Though now fully recovered, Lieutenant Goodman was a victim of malnutrition and shrapnel wounds during most of his stay in Japan. 

The commander of the prison camp at FuKuoka was a major named Rictotoke. In his prison, officers and enlisted men were treated alike. According to Lieutenant Goodman his conduct was “surprising considerate” as compared to that of his colleagues. 

Prisoners were employed as gardeners within the prison walls and as workers in the iron factories and fire-brick plant. As Lieutenant Goodman expressed it, the treatment was “rough.” 

It was more than rough. Men were beaten at the slightest provocation and often were forced to stand at attention for several hours awaiting the pleasures of the Japanese privates. Prisoners were made to take baths in fire-prevention tanks at 20o below zero. In the camp jail only one meal was served every three days. Food consisted of a combination of rice and millet, and soups made of greens. The greens were nothing more than some sort of native radish or weed. Lieutenant Goodman was, by this time, down to 100 pounds from his normal weight of 147. 

On May 19, 1945, he was transferred to Mukden, Manchuria. Here the men in his group worked in a machine-tool factory. The Americans worked themselves up into key positions and constantly sabotaged the Japanese by sneaking out motors, machine lathes, and other tools. 

Lieutenant Goodman describes the disappearance of an American machine lathe, which shows the limits to which the American prisoners went to harass the Nips. “They brought in this lathe,” says Goodman, “and told us they planned to copy it some time in the future.
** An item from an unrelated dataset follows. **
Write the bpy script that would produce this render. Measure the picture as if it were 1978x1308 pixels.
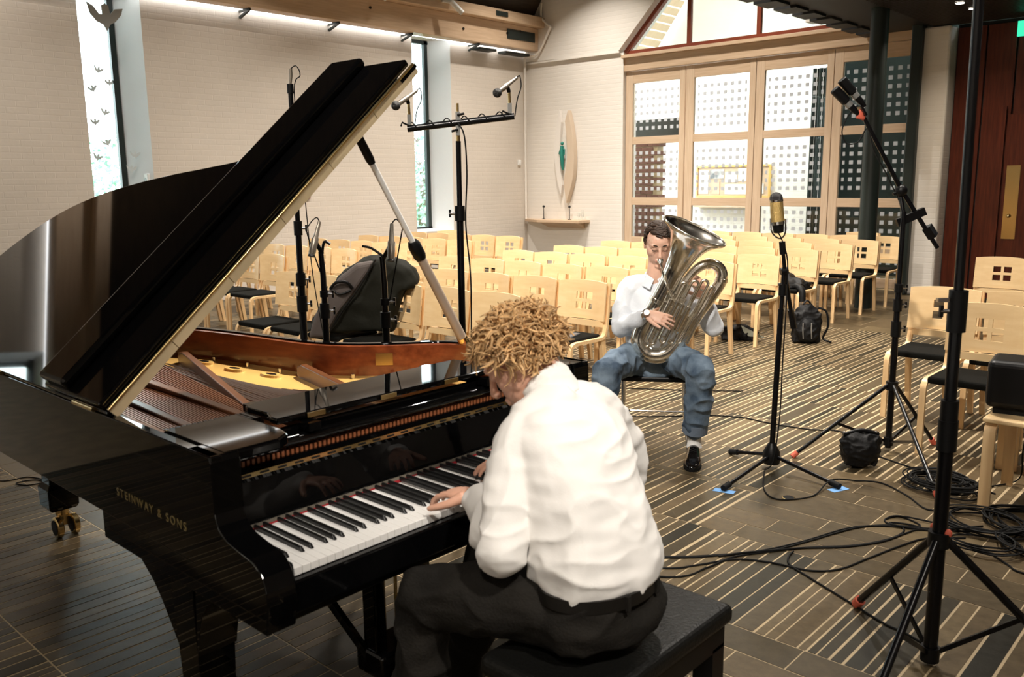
import bpy, bmesh, math, random
from mathutils import Vector, Matrix, noise as mnoise
from math import sin, cos, pi, radians, sqrt, atan2

for _o in list(bpy.data.objects):
    bpy.data.objects.remove(_o)
S = bpy.context.scene
COL = S.collection
random.seed(7)

# ------------------------------------------------------------------ camera
YAW, PITCH, ROLL = -0.743167, 0.178009, -0.0120327
CAM_H = 1.61
Fh = Vector((sin(YAW), cos(YAW), 0)); Rt = Vector((cos(YAW), -sin(YAW), 0)); UP = Vector((0, 0, 1))
_f = Fh * cos(PITCH) - UP * sin(PITCH); _u = Fh * sin(PITCH) + UP * cos(PITCH)
_r = Rt * cos(ROLL) + _u * sin(ROLL); _u2 = _u * cos(ROLL) - Rt * sin(ROLL)
cam = bpy.data.cameras.new('camera'); camo = bpy.data.objects.new('camera', cam); COL.objects.link(camo)
M = Matrix((( _r.x, _u2.x, -_f.x, 0), (_r.y, _u2.y, -_f.y, 0), (_r.z, _u2.z, -_f.z, CAM_H), (0, 0, 0, 1)))
camo.matrix_world = M
cam.sensor_width = 36; cam.lens = 1676.7 / 1978 * 36; cam.clip_start = .05; cam.clip_end = 200
cam.dof.use_dof = True; cam.dof.focus_distance = 5.1; cam.dof.aperture_fstop = 5.6
S.camera = camo
S.view_settings.view_transform = 'Standard'; S.view_settings.look = 'None'
S.view_settings.exposure = 0.0; S.view_settings.gamma = 1; S.view_settings.use_curve_mapping = False

# ------------------------------------------------------------------ sky outside: bright overcast
W = bpy.data.worlds.new('overcast'); S.world = W; W.use_nodes = True
bg = W.node_tree.nodes['Background']; bg.inputs[0].default_value = (.93, .98, 1, 1); bg.inputs[1].default_value = 13

# ------------------------------------------------------------------ ceiling lamps, spotlights and added lights
def lamp(loc, power, size=.3, col=(1, .92, .82), aim=None, kind='AREA', spread=pi):
    l = bpy.data.lights.new('lamp_or_added_light', kind); l.energy = power; l.color = col
    if kind == 'AREA':
        l.shape = 'DISK'; l.size = size; l.spread = spread
    o = bpy.data.objects.new('lamp_or_added_light', l); COL.objects.link(o); o.location = loc
    d = (Vector(aim) - Vector(loc)) if aim else Vector((0, 0, -1))
    o.rotation_euler = d.to_track_quat('-Z', 'Y').to_euler()
    return o
for x, y, p in [(-8.8, 6.4, 120), (-5.8, 6.2, 130), (-2.8, 5.8, 130), (-8.8, 9.4, 150), (-6.0, 9.2, 150), (-3.4, 9.0, 110), (-9.4, 11.4, 95), (-6.6, 11.4, 90), (-.6, 6.8, 50)]:
    lamp((x, y, 5.8), p, .2, spread=radians(110))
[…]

Before they could do this we dug a hole in the factory floor, and with the use of an overhead crane, placed the lathe gently but firmly in the hole. At that time we were laying a concrete floor in the factory, so it was a simple matter to cover the machine. I’ll bet those Japs looked for that thing for months before they finally gave it up.” 

The floor of concrete also served as a permanent “tool-chest” for many small hand-tools of the Japs. “Tools were as much an ingredient of the cement as gravel,” says Goodman. “Those Nips never could understand how so much equipment disappeared.” 

How pleasure items got inside the prison was something else the Nips couldn’t understand. “Every morning and night,” says Goodman, “they would search us for candy, cigarettes, and other items the Chinese might have gotten to us. They would strip us down in the ice cold of 20 below-shoes and all-and look for contraband. We still managed to smuggle it in.” 

Americans who died in prison were sometimes cremated and sometimes buried, according to the custom of the particular station. Complete records of all who died were kept by Lieutenant Thompson of the Signal Corps and then taken over by Lieutenant Goodman. When the men in Mukden were released by the Russians on August 17, these records were brought back for American Graves Registration officials. 

At last, after three and a half years, American planes circled over the camp at Mukden and brought aid and comfort to the garrison. 

In Manila, at the present time, Lieutenant Goodman is aiding Graves Registration officials in an effort to locate records that he buried on Corregidor of all who died in defense of that island and Bataan. Buried for over three years, these records have disappeared among the rubble in Malinta tunnel, but a search is being carried on by the 3045th Graves Registration Company.